The pamplet that we received when we boarded stated that in September of 2012 the Essex Began a $200 million, 18 month extended Drydock planned Maintenance , the largest Non Carrier planned maintenance in navel History including modernization in many systems. It continued to say the Essex is currently conducting work-ups in Preparation for a 2015 deployment.
From Wikipedia I found: http://en.wikipedia.org/wiki/USS_Essex_(LHD-2)
On 16 May 2012, the Essex suffered an apparent steering failure while approaching USNS Yukon for an underway replenishment. The two ships collided causing damage to both ships. There were no injuries and no loss of fuel was reported. Both ships were able to continue to San Diego under their own power.[2] On 19 June 2012 the Navy announced that the ship's commander, Captain Chuck Litchfield, had been relieved of command due to "loss of confidence in his ability to command."[13]
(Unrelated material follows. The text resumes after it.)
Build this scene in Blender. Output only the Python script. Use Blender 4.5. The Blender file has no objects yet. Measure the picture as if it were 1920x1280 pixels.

[dated info]The Essex is expected to participate in RIMPAC in Hawaii during June–July 2012 despite damage incurred during the collision.[13]
An investigation determined that the collision was avoidable and caused by improper supervision by Litchfield over his junior bridge crew. Although the Essex's bow had jammed, the investigation determined that better leadership by Litchfield could have prevented the collision. The investigation recommended administrative action against Essex’s executive officer, officer-of-the-deck, conning officer and helm safety officer.[14]
Commanding Officer CAPT Peter M. Mantz has his hands full to turn this ship around.